Hey guys, I finally installed my Nitron coilovers on the car a week ago and took the car out to test car at a local track. The suspension is good but certainly not optimized(spring rate wise) so I need some recommendations - see specs below.
Car
96' 328i(competing in time attack)
2613# with full tank and w/o driver
Relatively stock M52
3.15 LSD
4 point roll bar
(M3 style)Nitron R1+, 2way with niton camber plates
(M3 style)Racing dynamics F27/24R swaybars
245/40/17 RS3's(might move to 255 Rivals)
Settings
Camber: 3.2F/1.75R
Toe: 1/8F - 1/16R
Springs: Nitron 850F/550R
Caster: 6.5 Degrees
Ride Height: 3/4"F - 1"R(tire to lip)
*not the most accurate meauserment but thats what I know off the top of my head*
Droop: 4"F/5"R
When I originally ordered the Nitrons, I was planning on switching to R-comps but plans changed and I am now staying on streets. The car certainly has too much spring for the tires and some google searching somewhat confirmed that, so I am here to ask what some of you with true coilovers setups are running. During testing, my car felt like it turned in very good, neutral mid-corner and just spins the inside wheel on corner exit even with the LSD which did not give me a real feel for what the car would do.... Steady state steering is a bit on the loose side and IMO, is another sign that the rear springs are too stiff. The main issue though is spinning the inside tire, if the corner is perfectly smooth, I could put down around 80% power but the track is fairly bumpy and most of the time I was waiting far too long to get the the inside wheel to hookup. I removed the rear bar after the first run but it did not help as much as I thought it would. Unfortunately my day got cut short due to a cooling issue due to a rad mod I did.

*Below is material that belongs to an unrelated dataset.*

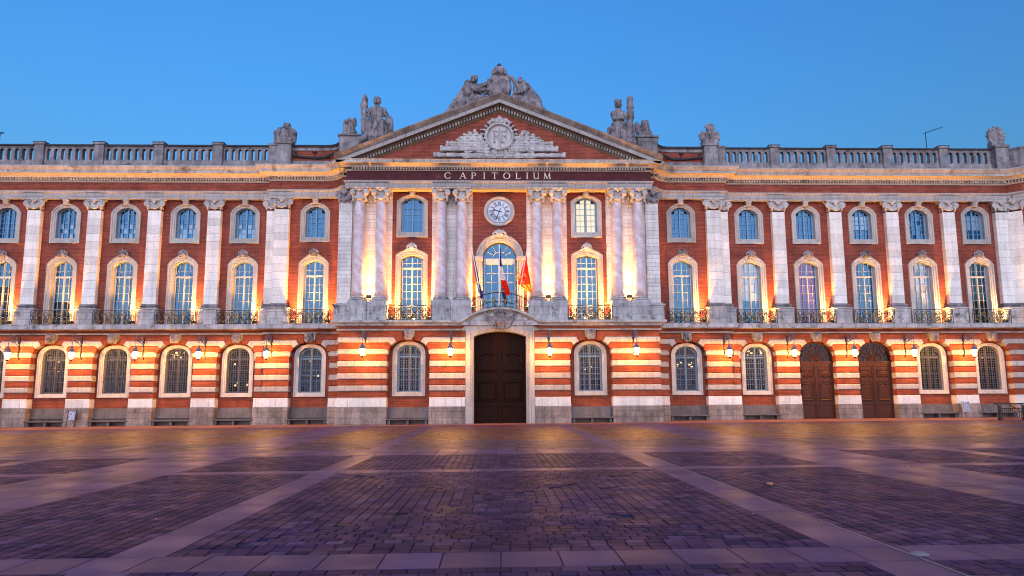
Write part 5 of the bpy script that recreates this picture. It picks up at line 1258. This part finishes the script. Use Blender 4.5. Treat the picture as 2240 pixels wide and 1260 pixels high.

Before taking the car back for testing, I am thinking of taking the rear springs(550#) and move them to the front and purchase 400# springs for the rear, lowering the rear of the car and adding increasing rear camber to 2-2.25 degrees to correct the steady state issue. Hopefully the additional rear droop I get from lowering the rear of the car will also help with putting power down.
Thoughts, suggestions and comments?
Due to the drastic difference in rear leverage ratio, your coilover rear spring weight is worth close to 1.25x in the stock location.
I'd make subtle changes instead of dropping the spring weight in half. Maybe start with 400 or 450 in the back.
I run 1000 front 400 rear on an e36 with full coilover nitrons that equates to around 1000 front 1000 rear if the rear wasn't a full coilover. Stock '97 M3 front bar and 325 rear bar. Ideally I'd up the rear to 450 and ditch the rear bar . . . .
Lower your rear spring rate. When your fronts are 850 I'd probably try 400 on the rear with no rear bar.
full coilover rear vs stock location
450 = ~1117
400 = ~993
375 = ~930
350 = ~870
Last edited by Cody Overcash; 05-28-2013 at 08:33 PM.
Among my measurements are:
On-track weight: 2893#
Front Coilovers
Tenders 171
Mains 1599
Bar 38mm, hollow
Rear Coilovers
Helpers 71
Mains 343
Bar 32mm, hollow
It's very stiff, and only the aero allows it to stay hooked-up, which it does very well. I run R1s and R1-Ss on it.
Last edited by dradernh; 05-28-2013 at 10:20 PM.
Thanks for the input guys, I will try 400# in the rear first and leave the fronts alone for now. How do some of you adjust your rear droop when the rear shocks do not have a shock body length adjuster? I was speaking with a shop I deal with and he suggested we use aircraft grade cable from the trailing arms to the chassis. He has done this many times before with great success so I can't exactly argue against it, just seems a little strange to me.
Update: Event 1 and 2 of the OTA time attack series was held at Canadian Tire Motorsports Park at their DDT track and it was first shakedown since changing the rear springs and other minor setup changes. I decided to go with hypercoil 400# in the rear with a 4" helper spring to keep them in check when at full droop since we also lowered the rear end another 1". Lastly, we changed the rear camber to 2 degrees to help with steady state stability. At the track, the car was fantastic and did everything I needed it to do, only requiring some front dampening changes to help deal with the bumpy 2.4km DDT track. Also, this was my first time here and even though I was still trying to figure out the track, I won my class(GT2), broke the class lap record by 1.1 seconds and finished 3rd(61 cars total) on raw time behind two C5 Z06's. Event 2(Day 2), I started to get the track figured out and won my class for the second time, reset the class record by 2.1 seconds and again finished 3rd overall to the same two vette's. To say I am happy would be a complete understatement!